A similar issue applies to the alternative of extending the Fed’s forecast of  low interest rates into 2015. Doves would not want it interpreted simply as a  prediction that the economy will stay weak. Instead, they would want to signal a  change in the Fed’s behaviour, and that it plans to keep rates low even as the  economy picks up.

What the Fed does will depend on whether the committee can agree on such a  condition for improvement in the economy. If it cannot, then a straightforward  chunk of asset purchases is more probable.

The last option, of cutting interest on reserves, has become somewhat more  likely since the ECB cut its overnight deposit rate to zero without causing an  apocalypse in the financial system. Few Fed officials think it would make much  difference, however, and some continue to see modest risks. Certainly, it is  unlikely except in conjunction with other actions.

. . .

But it is not just the Fed that is grappling with difficult policy issues.  The ECB is faced with the threat of the disintegration of the single currency  and a painfully slow international political process.

Its latest response has been to promise to buy bonds of European countries  that have accepted potentially sweeping conditions of a programme of fiscal  consolidation and economic reform – potentially in unlimited quantities. Buying  only securities with short maturities, the ECB sees this as a monetary policy  operation designed to bring short-term interest rates back into harmony across  the eurozone. It wants to remove the devaluation risk premium in certain  countries’ government bonds.
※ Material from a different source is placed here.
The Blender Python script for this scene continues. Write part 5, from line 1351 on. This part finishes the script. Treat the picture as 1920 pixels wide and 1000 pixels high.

But the agreed operation – outright monetary transactions – is extremely  controversial, with the Bundesbank, Germany’s  ultraconservative central bank, viewing them “as being tantamount to  financing governments by printing banknotes”. In addition, it sees the danger  that if things go wrong, the potentially unlimited bond purchases “may  ultimately redistribute considerable risks among various countries’ taxpayers” in the eurozone.

In Britain, too, the Bank of England, has moved away from buying government  bonds in the hope of reducing long-term interest rates to seeking to intervene  more directly to bring down the borrowing costs of households and companies.

Like the Fed, it insists QE is working. But the BoE is placing a lot of faith  in the idea that by providing cheap funding for banks on the condition that they  step up lending to the real economy, it will boost demand.

But there are other suggestions out there, some getting rather close to an  arbitrary line across which central bankers fear to tread: the one that divides  monetary from fiscal policy.

. . .

Some see value in pre-commitment to policy stimulus until it works. Mr  Woodford argues for commitment to keeping interest rates low for a period that  is linked to the performance of the economy. By holding rates down, even as  inflation rises somewhat above a target such as the Fed’s 2 per cent, a central  bank could make up for the period when the ideal interest rate would have been  lower than zero.

And a rising number of voices, often those not so close to policy making  circles but privately including some within the club, suggest central bankers  could become more radical still. Central banks are being urged to buy assets  other than government bonds, breaking a taboo that they should not accept credit  risk on to their balance sheet.

While none of this is palatable, it is better than the really radical ideas  that may gain traction if economic malaise lingers, such as the infamous “helicopter drop”. A central bank could simply credit the bank accounts of the  citizens in a country, directly boosting incomes for a period and encouraging  them to spend.

A variant of this proposal is to finance the spending of government  temporarily, allowing it to cut taxes for a period. This monetary financing of  government is outlawed in Europe for the good reason that when it has previously  been tried direct money-printing has ended in hyperinflation. An economy cannot  provide sufficient goods and services to match all the newly minted cash at  prevailing prices, and inflation takes hold.

Being conservative by nature, no central banker wants to consider ideas that  have been off limits for decades. But there are rumblings afoot.

The textbook is not providing the answers. When that happens more radical  options come to the surface.